Updated: Oct 8, 2021

This term we kicked off the Kilvington Writer’s Festival with the writer-in-residence program, a week of generating ideas, finessing craft, sharing work, and implementing feedback. Each year 10 class attended three workshops following the ICE model—inspire, create, edit—designed to help them make a start on their hope-themed entries to the Kilvington Writing Competition.


“Hope” is the thing with feathers –

That perches in the soul –

And sings the tune without the words –

And never stops – at all –


The first workshop focused on life as an early-career writer, and the hurdles, opportunities, and rituals that come with it. We broke down the mysticism surrounding ideas and talked about tools to help us unlock ideas hiding in our pasts, the future, and in the world around us.


In the second workshop, we expanded upon these ideas with a series of writing activities designed to free us from the constraints we put on ourselves as writers. We condensed our stories into one sentence, wrote scenes without using any visual description, and flipped perspectives to encourage experimenting with voice.


In the final workshop of the week, we talked about the importance of a writing community, and letting go of our pride when it comes to receiving feedback. As a group, we read our peers’ work and shifted our thinking from creative to analytical.
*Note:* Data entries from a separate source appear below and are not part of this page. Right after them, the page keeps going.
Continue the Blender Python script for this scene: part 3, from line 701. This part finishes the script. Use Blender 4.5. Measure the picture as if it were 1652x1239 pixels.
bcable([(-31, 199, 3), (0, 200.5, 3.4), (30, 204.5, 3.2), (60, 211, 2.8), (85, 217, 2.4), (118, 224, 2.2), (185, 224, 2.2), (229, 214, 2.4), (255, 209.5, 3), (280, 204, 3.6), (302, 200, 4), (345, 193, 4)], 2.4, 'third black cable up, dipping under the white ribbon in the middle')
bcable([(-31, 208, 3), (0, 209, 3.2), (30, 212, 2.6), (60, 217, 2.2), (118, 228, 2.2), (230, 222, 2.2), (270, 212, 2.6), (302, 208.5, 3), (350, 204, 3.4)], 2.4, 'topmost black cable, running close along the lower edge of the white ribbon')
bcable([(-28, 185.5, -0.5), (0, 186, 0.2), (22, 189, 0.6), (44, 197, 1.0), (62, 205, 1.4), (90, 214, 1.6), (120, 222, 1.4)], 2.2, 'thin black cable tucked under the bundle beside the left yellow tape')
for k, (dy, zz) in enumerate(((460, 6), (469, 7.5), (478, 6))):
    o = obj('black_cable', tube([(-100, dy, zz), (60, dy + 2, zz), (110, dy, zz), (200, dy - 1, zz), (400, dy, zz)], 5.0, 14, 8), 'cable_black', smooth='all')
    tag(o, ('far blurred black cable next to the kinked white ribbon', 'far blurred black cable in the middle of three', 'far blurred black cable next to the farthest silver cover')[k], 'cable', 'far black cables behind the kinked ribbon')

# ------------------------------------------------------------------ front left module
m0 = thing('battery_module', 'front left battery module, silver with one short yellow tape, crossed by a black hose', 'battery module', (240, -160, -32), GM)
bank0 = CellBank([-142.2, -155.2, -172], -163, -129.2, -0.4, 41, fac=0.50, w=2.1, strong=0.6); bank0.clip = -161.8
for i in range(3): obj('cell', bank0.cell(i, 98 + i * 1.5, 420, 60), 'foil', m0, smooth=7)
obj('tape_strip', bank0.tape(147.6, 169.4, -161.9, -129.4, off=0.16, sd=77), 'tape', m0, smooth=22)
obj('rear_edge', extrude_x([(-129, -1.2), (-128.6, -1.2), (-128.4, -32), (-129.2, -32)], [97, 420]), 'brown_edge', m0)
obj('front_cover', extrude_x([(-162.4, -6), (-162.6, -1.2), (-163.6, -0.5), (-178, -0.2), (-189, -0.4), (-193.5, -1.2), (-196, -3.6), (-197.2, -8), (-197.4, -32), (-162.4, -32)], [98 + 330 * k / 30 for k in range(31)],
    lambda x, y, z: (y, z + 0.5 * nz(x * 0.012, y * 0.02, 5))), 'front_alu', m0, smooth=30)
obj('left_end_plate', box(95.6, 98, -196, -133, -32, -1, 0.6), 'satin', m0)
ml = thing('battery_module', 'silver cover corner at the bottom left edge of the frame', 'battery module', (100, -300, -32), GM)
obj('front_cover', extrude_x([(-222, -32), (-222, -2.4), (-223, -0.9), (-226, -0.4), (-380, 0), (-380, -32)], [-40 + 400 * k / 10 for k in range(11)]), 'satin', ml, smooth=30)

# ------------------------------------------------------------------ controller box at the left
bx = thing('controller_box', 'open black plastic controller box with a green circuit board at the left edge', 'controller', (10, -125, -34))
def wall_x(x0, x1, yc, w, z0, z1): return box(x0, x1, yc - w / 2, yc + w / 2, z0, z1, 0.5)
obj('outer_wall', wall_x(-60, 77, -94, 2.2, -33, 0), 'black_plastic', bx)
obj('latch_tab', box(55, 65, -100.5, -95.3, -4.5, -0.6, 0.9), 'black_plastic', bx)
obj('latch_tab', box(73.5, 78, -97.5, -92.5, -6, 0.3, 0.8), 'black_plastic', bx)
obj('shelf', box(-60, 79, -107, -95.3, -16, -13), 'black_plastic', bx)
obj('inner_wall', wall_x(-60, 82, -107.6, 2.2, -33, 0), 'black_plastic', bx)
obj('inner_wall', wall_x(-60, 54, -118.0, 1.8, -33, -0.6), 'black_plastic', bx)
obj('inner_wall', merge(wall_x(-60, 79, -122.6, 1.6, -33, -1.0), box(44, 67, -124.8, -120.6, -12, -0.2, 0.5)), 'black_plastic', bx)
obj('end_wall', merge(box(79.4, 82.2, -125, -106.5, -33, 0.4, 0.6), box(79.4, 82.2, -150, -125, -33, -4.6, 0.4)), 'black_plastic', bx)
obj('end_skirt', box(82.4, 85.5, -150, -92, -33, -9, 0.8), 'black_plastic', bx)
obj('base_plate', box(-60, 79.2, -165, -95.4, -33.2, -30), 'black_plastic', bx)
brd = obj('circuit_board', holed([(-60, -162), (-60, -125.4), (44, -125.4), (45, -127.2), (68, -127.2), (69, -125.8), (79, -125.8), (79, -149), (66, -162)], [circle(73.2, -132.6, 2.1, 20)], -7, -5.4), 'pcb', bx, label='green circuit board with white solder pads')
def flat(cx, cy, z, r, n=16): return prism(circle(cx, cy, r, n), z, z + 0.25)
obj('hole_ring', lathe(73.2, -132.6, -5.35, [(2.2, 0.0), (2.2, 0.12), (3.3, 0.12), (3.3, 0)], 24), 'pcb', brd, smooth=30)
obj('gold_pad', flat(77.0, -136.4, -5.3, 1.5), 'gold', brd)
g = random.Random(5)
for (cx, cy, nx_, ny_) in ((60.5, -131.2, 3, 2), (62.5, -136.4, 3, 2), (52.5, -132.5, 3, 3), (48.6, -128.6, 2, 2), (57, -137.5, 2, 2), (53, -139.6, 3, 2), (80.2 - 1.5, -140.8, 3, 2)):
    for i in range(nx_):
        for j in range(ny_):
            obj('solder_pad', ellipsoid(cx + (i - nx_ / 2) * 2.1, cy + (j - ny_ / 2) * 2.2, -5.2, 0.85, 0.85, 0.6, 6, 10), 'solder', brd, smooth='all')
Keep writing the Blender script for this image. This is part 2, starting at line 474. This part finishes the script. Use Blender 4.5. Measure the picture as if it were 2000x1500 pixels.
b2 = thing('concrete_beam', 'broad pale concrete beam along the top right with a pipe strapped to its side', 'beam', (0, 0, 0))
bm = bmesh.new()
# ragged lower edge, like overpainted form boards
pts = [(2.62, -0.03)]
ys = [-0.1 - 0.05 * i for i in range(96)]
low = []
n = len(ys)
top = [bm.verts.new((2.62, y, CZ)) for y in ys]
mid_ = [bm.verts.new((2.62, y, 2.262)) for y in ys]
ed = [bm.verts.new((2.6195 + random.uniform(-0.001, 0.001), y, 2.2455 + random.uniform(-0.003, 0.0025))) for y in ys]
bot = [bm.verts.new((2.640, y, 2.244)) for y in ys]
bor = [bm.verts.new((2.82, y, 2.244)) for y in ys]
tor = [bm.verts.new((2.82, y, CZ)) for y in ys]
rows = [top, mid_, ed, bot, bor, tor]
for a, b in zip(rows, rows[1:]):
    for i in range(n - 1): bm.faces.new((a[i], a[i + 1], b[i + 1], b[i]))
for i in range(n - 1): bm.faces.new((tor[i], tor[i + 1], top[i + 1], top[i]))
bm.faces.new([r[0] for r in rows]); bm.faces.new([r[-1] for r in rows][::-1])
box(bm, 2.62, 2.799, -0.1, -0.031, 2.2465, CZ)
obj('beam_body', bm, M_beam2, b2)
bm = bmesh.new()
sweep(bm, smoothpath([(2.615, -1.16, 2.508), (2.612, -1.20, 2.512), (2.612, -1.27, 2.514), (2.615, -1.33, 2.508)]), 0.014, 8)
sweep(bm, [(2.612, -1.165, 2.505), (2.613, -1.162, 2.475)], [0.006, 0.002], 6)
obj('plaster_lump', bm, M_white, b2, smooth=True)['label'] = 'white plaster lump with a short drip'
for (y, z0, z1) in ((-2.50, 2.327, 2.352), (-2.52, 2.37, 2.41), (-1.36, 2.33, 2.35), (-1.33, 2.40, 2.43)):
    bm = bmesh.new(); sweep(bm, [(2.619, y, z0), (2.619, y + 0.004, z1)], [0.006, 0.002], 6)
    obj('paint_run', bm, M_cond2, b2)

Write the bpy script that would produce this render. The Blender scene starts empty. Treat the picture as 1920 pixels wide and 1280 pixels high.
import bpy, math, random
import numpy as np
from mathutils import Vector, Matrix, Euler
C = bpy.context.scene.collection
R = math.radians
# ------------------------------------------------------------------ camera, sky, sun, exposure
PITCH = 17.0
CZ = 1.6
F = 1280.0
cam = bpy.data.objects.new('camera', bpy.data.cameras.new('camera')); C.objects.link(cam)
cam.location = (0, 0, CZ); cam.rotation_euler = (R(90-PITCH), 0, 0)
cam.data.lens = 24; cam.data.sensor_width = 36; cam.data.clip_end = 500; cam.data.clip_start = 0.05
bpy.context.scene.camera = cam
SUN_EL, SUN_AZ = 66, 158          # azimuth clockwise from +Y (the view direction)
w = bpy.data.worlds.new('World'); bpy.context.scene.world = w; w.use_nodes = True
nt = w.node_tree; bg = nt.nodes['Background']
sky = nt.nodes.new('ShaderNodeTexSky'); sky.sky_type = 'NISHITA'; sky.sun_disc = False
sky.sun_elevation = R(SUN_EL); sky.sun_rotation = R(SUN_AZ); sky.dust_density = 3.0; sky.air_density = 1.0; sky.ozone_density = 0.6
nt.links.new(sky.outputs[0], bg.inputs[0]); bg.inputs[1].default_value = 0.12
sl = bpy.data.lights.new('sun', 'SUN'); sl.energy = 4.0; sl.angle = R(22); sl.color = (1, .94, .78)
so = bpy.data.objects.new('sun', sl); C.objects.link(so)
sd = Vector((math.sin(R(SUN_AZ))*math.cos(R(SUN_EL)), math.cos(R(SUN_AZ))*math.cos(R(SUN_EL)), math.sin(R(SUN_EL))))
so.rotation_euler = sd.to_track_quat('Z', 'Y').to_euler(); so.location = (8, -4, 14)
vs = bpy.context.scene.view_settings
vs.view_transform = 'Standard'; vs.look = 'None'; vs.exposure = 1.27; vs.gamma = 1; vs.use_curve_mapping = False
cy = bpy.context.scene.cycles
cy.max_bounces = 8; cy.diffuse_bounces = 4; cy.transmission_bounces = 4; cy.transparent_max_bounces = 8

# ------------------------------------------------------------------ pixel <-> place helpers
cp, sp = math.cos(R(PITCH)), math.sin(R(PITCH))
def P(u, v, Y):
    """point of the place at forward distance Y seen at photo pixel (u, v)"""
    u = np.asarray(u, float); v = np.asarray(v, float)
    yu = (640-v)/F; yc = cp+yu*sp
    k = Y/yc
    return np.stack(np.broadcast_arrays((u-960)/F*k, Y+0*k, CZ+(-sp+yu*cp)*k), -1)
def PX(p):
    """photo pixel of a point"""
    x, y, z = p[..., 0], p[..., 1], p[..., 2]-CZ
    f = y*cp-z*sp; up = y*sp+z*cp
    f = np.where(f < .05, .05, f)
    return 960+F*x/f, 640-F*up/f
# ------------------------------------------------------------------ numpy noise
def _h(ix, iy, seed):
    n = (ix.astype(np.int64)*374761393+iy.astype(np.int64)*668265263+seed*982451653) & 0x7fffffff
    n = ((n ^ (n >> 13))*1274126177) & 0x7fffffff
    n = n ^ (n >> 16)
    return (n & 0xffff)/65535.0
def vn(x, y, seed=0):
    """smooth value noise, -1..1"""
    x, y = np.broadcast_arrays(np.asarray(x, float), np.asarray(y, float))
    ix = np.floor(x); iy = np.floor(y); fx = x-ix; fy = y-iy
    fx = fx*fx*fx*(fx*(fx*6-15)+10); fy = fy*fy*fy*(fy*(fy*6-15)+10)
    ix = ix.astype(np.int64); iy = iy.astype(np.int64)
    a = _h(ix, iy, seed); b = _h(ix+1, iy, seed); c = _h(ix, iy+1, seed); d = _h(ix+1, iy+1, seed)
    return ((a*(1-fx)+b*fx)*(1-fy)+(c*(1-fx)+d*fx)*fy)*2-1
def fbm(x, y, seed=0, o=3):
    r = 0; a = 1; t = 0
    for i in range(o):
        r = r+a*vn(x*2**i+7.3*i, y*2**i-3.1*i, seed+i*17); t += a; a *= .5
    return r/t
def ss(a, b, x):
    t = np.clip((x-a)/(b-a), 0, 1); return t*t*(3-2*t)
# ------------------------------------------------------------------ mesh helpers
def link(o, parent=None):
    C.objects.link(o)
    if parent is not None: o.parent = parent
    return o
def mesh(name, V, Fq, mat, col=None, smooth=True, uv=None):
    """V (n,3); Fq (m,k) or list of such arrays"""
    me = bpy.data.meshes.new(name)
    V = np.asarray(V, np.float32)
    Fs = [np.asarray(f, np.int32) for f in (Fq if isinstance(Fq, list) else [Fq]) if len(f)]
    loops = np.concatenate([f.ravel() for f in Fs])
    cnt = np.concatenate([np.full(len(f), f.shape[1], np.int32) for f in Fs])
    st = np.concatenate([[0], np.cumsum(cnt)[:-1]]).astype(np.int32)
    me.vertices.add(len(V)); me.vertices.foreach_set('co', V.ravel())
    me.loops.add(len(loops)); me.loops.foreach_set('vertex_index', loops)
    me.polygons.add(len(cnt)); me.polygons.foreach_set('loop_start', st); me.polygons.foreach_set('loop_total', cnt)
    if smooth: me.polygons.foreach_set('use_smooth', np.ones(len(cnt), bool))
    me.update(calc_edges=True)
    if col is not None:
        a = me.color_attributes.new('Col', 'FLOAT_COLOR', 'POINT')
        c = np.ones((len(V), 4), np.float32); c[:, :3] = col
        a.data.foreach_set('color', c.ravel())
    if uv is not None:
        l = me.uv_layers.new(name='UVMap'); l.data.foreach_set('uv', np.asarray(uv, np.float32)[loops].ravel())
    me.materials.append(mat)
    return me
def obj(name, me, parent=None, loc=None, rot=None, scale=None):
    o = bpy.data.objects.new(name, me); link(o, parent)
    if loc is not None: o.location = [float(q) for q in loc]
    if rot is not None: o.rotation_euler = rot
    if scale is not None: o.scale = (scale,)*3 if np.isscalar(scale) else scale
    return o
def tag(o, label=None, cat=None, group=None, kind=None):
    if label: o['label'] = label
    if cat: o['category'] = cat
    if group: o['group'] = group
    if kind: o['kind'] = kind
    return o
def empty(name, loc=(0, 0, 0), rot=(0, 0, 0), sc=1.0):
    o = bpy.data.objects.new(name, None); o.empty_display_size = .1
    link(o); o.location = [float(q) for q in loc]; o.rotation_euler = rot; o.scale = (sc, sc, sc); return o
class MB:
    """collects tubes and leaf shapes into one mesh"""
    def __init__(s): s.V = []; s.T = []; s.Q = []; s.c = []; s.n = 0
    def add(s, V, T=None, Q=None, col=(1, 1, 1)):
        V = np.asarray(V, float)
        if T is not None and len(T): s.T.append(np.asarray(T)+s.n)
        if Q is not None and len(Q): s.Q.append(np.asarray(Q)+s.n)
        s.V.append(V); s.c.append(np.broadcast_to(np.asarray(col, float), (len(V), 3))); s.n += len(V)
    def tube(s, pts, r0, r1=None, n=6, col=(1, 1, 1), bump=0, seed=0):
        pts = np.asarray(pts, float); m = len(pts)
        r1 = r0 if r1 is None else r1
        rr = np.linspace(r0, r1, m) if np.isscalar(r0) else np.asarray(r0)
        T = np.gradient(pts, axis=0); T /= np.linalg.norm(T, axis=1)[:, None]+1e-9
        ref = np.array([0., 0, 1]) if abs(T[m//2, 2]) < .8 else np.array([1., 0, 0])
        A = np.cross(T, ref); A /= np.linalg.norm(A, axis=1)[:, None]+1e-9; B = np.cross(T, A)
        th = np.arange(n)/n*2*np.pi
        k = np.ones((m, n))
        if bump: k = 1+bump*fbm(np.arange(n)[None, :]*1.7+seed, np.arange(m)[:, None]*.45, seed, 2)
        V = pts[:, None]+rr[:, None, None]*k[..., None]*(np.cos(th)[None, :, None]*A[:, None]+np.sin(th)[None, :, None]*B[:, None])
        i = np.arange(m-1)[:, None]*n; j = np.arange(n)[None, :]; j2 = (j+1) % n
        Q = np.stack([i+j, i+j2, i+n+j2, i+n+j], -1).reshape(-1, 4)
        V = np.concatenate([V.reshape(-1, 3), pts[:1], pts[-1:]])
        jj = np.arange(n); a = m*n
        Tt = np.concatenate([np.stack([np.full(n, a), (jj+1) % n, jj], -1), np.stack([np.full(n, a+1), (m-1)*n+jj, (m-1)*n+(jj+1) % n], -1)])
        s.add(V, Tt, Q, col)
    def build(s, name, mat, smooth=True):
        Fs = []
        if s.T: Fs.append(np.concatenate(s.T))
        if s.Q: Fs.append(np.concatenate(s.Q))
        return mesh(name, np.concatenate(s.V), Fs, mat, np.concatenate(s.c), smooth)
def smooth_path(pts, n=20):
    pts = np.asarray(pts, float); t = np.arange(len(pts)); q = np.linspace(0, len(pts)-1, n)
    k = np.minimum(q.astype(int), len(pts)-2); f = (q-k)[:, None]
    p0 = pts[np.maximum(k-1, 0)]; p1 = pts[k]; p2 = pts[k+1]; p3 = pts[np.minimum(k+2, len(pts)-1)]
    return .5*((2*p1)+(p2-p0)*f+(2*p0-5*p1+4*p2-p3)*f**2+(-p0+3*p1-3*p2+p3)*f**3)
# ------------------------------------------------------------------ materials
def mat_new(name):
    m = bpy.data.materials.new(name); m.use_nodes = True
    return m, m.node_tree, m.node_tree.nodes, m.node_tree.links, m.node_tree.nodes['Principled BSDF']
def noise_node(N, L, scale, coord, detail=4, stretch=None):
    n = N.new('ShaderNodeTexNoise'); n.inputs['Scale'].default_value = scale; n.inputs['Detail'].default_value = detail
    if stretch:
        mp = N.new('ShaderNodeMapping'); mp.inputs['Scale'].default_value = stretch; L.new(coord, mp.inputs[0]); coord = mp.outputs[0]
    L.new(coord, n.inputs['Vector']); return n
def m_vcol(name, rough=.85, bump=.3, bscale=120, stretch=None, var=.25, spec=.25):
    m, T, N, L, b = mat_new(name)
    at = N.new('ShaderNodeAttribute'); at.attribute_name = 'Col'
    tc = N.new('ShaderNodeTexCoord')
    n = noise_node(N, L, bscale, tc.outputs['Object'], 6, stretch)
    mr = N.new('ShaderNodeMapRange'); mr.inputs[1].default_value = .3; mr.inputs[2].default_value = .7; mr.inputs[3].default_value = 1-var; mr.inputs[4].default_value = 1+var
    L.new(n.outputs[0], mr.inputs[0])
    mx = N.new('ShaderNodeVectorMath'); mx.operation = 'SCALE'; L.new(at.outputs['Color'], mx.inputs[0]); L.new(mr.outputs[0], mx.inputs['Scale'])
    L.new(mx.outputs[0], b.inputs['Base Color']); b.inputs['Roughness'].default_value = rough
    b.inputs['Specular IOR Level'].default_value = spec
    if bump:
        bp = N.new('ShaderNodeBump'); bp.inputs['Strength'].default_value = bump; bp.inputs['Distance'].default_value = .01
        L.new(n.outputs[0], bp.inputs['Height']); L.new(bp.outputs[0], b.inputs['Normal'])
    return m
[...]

Students shared techniques that could improve the writing on a line level and commented on the text’s overall style and structure.


To finish off the final workshop, we talked about the importance of having a writer’s ritual—a set routine that will tell your brain it’s time to settle into writing. Once we had a clear idea of our ideal writing environment, we found a comfortable spot, listened to some music, and immersed ourselves in our stories.


Creative writing involves thinking deeply about what could be. What if. It’s a skill that ties together the three pillars of innovation: imagination, communication, and independent thought. Listening to the year 10s talk about their ideas, hopes, and fears was like getting a sneak peek into the kind of world the next generation will build. Their stories didn’t shy away from the most pressing issues of today—climate change, isolation, oppressive leadership. With these young minds at the wheel, I have no doubt that the future is in good hands.